In the code snippet below, the call mc.function1() succeeds with default value being passed to function1.
I am wondering how the visual studio does not consider *std::make_unique< SomeClass >() as temporary object. Where as, if I set SomeClass() as default value, then visual studio correctly catches it as compile time error, since it is a temporary object which we are trying to bind to non const reference.
Why does Visual Studio 2019 considers *std::make_unique< SomeClass >() as non temporary object?
According to C++ ISO standards, is *std::make_unique< SomeClass >() considered as temporary object?
Or is compiler simply being lenient with it?
class SomeClass
{
};
class MyClass
{
public:
void function1 (SomeClass &obj = *std::make_unique<SomeClass>()) { }
//void function2 (SomeClass &obj = SomeClass()) { } //compile error
};
int main()
{
MyClass mc;
mc.function1();
}
function1 below compiles and executes fine.
void function1 (SomeClass &obj = *std::make_unique<SomeClass>()) { }
I think it should not compile, since *std::make_unique() is temporary object which is being bound to non const reference. But it builds and runs fine.
Whether or not an object can be bound to a reference has nothing to do with whether or not it is a temporary object. It is purely a matter of what the value category of the expression used to initialize the reference is. If the value category is lvalue, then the lvalue reference can be bound to the object that the expression refers to.
operator* of std::unique_ptr has a lvalue reference as return type. A function call to a function returning a lvalue reference is an lvalue. So a lvalue reference can be bound to the object that the result of the * refers to.
std::unique_ptr is not special in any way here. You can write your own function that will do it:
template<typename T>
T& as_lvalue(T&& t) {
return t;
}
Now you can write
SomeClass& x = as_lvalue(/*whatever*/);
It doesn't matter what value category /*whatever*/ has, the reference can now bind to it.
The rule that you can't bind a rvalue to a non-const lvalue reference is there purely as a matter to protect you, because most of the time it is semantically wrong to do so and/or there are clearer alternatives (e.g. const lvalue reference or rvalue reference). If you want to ignore that protection, C++ won't stop you.

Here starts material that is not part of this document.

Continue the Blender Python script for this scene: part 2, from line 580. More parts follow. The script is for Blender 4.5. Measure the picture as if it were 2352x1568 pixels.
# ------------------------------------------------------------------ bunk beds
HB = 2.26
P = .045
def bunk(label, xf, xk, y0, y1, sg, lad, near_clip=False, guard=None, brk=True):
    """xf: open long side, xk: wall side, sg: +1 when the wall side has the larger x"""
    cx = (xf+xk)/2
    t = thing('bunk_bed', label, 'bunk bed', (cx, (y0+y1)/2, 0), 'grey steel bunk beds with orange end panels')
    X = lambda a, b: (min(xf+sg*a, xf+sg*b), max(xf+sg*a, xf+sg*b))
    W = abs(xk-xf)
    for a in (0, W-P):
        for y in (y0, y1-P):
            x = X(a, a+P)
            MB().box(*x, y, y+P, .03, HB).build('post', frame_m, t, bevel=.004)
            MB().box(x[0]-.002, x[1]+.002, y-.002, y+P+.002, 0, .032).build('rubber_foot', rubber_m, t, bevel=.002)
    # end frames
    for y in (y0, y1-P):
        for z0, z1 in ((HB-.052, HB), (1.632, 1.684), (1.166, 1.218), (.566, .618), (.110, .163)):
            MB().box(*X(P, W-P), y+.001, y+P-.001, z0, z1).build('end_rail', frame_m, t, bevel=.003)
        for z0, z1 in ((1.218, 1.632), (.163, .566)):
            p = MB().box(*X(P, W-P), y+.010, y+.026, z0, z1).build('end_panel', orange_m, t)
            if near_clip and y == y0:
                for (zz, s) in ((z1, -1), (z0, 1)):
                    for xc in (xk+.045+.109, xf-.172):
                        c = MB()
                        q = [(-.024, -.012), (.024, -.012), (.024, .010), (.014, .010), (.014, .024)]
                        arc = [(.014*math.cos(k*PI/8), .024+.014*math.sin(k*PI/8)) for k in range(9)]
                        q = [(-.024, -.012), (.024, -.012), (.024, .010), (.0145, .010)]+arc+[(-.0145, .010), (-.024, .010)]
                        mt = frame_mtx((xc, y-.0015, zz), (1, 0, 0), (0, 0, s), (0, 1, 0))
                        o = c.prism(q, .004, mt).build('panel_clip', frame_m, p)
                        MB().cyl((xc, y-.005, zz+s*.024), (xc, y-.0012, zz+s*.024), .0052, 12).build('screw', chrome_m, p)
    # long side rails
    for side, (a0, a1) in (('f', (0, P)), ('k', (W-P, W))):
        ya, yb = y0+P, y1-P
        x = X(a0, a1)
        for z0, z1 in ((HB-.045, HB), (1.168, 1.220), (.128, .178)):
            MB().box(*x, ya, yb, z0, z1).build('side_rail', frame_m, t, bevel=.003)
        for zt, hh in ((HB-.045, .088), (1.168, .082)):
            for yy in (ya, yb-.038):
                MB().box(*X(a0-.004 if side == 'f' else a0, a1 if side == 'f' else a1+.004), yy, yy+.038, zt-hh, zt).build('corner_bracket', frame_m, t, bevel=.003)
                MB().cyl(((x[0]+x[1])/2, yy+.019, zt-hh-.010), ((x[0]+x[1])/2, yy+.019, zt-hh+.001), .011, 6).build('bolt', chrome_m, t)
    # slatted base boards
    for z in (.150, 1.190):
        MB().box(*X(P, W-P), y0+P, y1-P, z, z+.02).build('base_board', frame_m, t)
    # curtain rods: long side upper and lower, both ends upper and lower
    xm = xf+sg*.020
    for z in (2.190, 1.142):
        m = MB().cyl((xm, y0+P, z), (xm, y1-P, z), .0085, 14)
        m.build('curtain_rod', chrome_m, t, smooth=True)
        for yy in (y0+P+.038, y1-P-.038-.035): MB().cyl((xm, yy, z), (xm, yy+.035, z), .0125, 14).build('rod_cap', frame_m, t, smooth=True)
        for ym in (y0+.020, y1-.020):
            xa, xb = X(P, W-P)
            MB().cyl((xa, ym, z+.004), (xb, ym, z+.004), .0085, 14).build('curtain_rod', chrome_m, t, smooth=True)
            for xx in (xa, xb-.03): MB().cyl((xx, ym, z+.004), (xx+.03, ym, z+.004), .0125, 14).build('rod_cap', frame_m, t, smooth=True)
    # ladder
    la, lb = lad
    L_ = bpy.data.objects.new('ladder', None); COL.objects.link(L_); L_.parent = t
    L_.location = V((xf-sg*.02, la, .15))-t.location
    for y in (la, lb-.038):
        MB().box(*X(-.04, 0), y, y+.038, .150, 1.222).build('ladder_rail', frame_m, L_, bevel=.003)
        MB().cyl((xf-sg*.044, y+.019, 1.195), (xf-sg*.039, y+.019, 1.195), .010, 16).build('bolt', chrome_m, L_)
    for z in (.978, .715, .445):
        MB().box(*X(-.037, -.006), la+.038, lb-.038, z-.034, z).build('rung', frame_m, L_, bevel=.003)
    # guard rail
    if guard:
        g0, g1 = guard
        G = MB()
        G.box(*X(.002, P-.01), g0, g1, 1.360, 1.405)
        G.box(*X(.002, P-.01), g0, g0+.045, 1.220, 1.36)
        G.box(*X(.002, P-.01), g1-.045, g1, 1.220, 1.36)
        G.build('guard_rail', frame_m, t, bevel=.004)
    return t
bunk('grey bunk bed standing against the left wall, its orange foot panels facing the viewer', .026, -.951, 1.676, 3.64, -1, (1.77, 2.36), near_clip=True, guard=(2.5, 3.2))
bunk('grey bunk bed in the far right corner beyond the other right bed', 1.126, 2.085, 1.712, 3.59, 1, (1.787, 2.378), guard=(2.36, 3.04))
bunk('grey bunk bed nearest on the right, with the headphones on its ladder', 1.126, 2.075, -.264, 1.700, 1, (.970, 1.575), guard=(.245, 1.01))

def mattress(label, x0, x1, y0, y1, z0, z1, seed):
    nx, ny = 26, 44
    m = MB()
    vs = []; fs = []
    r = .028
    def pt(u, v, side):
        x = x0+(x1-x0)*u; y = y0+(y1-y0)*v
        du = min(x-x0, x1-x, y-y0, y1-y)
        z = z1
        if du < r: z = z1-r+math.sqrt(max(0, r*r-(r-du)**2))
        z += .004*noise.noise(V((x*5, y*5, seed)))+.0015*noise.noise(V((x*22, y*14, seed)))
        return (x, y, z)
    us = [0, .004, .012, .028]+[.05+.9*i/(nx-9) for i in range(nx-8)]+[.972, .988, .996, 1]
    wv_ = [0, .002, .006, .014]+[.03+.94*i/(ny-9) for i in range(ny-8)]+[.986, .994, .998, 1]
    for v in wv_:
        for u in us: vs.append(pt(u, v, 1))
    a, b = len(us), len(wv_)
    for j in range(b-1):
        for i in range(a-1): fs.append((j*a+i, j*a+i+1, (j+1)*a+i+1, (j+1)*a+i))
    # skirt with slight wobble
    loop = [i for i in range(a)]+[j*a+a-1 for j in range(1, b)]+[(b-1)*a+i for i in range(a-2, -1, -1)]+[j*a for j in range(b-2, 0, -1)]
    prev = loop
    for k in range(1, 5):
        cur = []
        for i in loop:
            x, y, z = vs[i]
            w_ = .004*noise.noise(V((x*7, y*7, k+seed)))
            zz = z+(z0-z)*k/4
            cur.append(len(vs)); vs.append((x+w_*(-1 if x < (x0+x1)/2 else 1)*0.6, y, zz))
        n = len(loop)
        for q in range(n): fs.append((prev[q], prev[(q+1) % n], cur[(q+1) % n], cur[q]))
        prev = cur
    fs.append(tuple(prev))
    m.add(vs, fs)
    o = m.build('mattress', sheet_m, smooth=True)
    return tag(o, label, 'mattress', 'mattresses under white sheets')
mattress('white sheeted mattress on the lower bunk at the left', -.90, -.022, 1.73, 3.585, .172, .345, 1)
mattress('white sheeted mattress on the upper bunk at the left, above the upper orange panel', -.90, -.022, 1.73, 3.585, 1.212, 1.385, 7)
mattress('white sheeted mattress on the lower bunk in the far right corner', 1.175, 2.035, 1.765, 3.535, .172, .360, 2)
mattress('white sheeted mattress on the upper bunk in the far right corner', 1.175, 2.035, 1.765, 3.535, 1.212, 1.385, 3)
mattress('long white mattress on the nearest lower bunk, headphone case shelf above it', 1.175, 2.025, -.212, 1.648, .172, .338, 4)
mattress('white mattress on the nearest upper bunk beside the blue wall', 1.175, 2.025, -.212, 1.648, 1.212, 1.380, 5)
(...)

But consider whether you really want to do that. Even if you manage to bind a reference to a temporary object, that generally won't extend the lifetime of the temporary. For example if /*whatever*/ above refers to a temporary object, the lifetime of that temporary object will end after the line initializing the reference. So the reference will immediately be dangling.
Similarly in your example the temporary object created with std::make_unique will live only until the end of the function call. If you store the reference somewhere else or return it from the function, it will be dangling. So, what is the point of being able to modify it through the reference (non-const lvalue reference), if the caller can never use the value your store into it? It can just be a const lvalue reference instead.